24. The optical system according to claim 22, which is designed as an illumination system or as a projection objective for a microlithography projection exposure system.

25. A method for producing a quartz glass material with high resistance to radiation-induced density modifications when exposed to ultraviolet radiation at about 193 nm and energy densities of the order of the working energy densities of optical systems for microlithography, comprising minimizing the peroxy defect level in the quartz glass material, wherein the quartz glass material is produced by direct deposition, and wherein the temperature, gas composition and environment in a production flame are selected so that the ozone concentration in the flame is minimized.

26. The method according to claim 25, wherein cold air is added to a substantially stoichiometric mixture of H₂and O₂in order to adjust the gas composition.

27. The method according to claim 25, wherein the combustion is carried out in the presence of at least one catalyst that promotes the breakdown of ozone molecules into oxygen molecules.

28. A method for producing a quartz glass material with high resistance to radiation-induced density modifications when exposed to ultraviolet radiation at about 193 nm and energy densities of the order of the working energy densities of optical systems for microlithography, comprising minimizing the peroxy defect level in the quartz glass material, wherein a hydrogen concentration during the production is set sufficiently low to achieve low hydrogen concentrations in a range of less than about 10¹⁶/cm³in the quartz glass material, and wherein a heat treatment of the quartz glass material is carried out at temperatures of between about 100° C. and about 2000° C.

29. The method according to claim 28, further comprising setting up a local hydrogen concentration profile in the quartz glass material.

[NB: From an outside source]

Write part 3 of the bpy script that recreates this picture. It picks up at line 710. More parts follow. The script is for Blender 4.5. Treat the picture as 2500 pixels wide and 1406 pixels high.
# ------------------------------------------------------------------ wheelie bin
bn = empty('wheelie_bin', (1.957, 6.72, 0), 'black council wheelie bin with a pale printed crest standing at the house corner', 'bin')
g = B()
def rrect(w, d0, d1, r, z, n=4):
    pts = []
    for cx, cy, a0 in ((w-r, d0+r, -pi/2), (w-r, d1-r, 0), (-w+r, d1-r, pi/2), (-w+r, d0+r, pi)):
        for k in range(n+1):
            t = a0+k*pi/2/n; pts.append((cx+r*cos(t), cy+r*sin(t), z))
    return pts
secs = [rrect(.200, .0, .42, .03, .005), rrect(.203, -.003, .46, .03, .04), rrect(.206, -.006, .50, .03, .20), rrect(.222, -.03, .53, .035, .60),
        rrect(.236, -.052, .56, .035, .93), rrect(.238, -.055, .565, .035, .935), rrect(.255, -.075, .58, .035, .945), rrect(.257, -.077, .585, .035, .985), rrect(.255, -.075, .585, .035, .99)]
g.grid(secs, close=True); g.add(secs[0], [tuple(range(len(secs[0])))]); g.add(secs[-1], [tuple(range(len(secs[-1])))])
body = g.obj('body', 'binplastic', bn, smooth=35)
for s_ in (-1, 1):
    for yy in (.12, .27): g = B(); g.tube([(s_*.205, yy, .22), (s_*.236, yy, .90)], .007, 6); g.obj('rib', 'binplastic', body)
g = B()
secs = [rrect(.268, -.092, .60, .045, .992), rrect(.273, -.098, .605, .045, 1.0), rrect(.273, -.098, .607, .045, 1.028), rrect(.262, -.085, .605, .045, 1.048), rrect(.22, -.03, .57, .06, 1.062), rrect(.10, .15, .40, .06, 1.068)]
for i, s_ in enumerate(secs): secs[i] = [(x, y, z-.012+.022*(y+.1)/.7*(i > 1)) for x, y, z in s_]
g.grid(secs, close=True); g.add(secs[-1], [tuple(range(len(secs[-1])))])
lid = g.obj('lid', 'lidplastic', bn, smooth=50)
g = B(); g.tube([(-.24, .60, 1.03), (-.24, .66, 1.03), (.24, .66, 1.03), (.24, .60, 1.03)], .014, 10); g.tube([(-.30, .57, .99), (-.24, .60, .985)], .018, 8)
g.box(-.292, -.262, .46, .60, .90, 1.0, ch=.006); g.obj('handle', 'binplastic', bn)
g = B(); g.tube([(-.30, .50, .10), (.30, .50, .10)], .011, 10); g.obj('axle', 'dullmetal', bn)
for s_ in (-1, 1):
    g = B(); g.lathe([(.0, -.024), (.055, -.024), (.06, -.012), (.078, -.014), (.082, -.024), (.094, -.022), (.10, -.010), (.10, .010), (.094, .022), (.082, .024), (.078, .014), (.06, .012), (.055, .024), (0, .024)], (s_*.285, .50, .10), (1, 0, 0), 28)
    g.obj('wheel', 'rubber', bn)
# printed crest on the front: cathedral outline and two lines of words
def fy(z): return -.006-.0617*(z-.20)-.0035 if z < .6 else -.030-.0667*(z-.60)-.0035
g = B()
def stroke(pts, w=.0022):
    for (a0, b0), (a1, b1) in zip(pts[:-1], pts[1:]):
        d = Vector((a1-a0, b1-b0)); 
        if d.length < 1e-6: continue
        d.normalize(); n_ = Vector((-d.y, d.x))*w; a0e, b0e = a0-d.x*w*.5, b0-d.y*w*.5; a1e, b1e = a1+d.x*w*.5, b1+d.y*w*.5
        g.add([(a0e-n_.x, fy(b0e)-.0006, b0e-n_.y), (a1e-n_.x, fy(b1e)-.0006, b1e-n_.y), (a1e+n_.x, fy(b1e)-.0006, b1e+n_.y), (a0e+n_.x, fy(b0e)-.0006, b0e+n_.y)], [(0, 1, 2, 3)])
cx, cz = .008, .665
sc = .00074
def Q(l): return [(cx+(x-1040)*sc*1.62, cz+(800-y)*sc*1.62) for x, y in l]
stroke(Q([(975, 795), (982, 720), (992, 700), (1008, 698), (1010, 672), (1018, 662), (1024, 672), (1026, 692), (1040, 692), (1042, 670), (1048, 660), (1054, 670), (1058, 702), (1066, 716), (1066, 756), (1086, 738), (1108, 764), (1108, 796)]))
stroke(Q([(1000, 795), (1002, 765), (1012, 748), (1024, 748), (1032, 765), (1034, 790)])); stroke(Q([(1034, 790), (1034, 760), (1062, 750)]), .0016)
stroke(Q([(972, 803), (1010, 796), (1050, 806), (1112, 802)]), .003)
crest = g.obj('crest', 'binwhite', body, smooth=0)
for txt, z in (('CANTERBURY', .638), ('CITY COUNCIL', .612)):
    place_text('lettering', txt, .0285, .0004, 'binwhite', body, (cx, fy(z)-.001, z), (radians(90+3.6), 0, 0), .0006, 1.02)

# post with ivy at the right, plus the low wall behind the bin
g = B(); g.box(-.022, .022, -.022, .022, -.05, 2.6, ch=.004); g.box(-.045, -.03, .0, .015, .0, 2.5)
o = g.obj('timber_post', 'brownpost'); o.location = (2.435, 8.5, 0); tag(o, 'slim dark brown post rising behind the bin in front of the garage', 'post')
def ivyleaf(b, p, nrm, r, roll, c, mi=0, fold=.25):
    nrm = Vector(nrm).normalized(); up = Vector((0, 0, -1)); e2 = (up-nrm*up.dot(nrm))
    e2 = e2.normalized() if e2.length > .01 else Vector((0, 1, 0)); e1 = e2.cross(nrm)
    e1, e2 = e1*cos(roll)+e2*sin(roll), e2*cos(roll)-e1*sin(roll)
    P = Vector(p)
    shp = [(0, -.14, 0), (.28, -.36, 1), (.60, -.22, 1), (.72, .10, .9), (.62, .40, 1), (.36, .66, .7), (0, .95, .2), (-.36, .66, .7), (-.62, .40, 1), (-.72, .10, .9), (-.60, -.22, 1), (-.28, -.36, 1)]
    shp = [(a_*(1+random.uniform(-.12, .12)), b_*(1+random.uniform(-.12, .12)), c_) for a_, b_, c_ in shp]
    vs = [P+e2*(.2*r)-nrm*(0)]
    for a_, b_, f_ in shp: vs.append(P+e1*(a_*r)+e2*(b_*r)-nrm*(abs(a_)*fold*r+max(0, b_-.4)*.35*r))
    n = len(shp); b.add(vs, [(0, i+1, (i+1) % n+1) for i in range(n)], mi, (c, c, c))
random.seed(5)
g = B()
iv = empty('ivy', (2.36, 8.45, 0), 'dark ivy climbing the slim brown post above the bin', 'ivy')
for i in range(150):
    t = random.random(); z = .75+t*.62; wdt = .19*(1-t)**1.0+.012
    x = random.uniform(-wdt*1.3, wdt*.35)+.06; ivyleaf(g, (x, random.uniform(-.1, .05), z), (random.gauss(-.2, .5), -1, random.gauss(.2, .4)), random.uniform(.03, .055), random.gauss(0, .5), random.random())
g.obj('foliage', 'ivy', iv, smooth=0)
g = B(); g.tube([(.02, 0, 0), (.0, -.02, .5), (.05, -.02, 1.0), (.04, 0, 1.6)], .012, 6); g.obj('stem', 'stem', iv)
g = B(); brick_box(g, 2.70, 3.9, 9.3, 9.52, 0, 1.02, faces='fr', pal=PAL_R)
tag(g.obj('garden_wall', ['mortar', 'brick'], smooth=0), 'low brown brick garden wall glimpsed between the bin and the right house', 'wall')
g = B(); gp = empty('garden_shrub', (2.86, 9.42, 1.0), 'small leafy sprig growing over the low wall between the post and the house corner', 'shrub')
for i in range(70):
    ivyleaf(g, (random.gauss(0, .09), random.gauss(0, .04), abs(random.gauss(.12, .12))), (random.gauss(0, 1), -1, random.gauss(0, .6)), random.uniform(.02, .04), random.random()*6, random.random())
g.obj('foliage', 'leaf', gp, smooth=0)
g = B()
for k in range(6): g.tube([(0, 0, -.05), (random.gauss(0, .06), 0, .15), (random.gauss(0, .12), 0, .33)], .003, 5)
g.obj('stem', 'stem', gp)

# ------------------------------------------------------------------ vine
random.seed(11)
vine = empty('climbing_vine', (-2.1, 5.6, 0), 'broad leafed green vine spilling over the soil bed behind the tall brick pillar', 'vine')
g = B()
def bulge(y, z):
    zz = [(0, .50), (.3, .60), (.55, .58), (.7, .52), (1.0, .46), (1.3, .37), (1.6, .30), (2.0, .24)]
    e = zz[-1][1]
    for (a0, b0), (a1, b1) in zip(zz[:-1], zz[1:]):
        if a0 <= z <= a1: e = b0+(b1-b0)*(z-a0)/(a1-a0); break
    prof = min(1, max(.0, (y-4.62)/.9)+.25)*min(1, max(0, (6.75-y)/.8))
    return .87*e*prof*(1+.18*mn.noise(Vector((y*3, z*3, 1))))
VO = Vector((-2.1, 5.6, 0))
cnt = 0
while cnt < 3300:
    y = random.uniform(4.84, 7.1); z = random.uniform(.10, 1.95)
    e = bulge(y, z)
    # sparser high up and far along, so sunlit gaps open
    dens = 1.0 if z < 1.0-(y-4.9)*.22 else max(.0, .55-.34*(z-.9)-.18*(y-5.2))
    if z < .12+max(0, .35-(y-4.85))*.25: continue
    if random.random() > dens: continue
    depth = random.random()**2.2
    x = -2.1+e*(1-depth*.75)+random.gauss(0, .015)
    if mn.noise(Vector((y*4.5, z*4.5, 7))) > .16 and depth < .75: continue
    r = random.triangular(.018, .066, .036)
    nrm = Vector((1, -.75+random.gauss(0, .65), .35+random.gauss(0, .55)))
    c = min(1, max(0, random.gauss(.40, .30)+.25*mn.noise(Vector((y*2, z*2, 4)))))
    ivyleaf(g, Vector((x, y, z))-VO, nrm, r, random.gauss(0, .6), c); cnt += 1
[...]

30. A method for producing a quartz glass material with high resistance to radiation-induced density modifications when exposed to ultraviolet radiation at about 193 nm and energy densities of the order of the working energy densities of optical systems for microlithography, comprising:

minimizing the peroxy defect level in the quartz glass material, and

introducing at least one halogen into the quartz glass material,

wherein the quartz glass material is produced by direct deposition.

31. A method for producing a quartz glass material with high resistance to radiation-induced density modifications when exposed to ultraviolet radiation at about 193 nm and energy densities of the order of the working energy densities of optical systems for microlithography, comprising:

minimizing the peroxy defect level in the quartz glass material;

introducing at least one halogen into the quartz glass material; and

pretreating the quartz glass material before use, the pretreatment comprising a heat treatment of the quartz glass material at temperatures of between about 100° C. and about 2000° C. in a hydrogen atmosphere at overpressures of between about 1 mbar and 100 bar.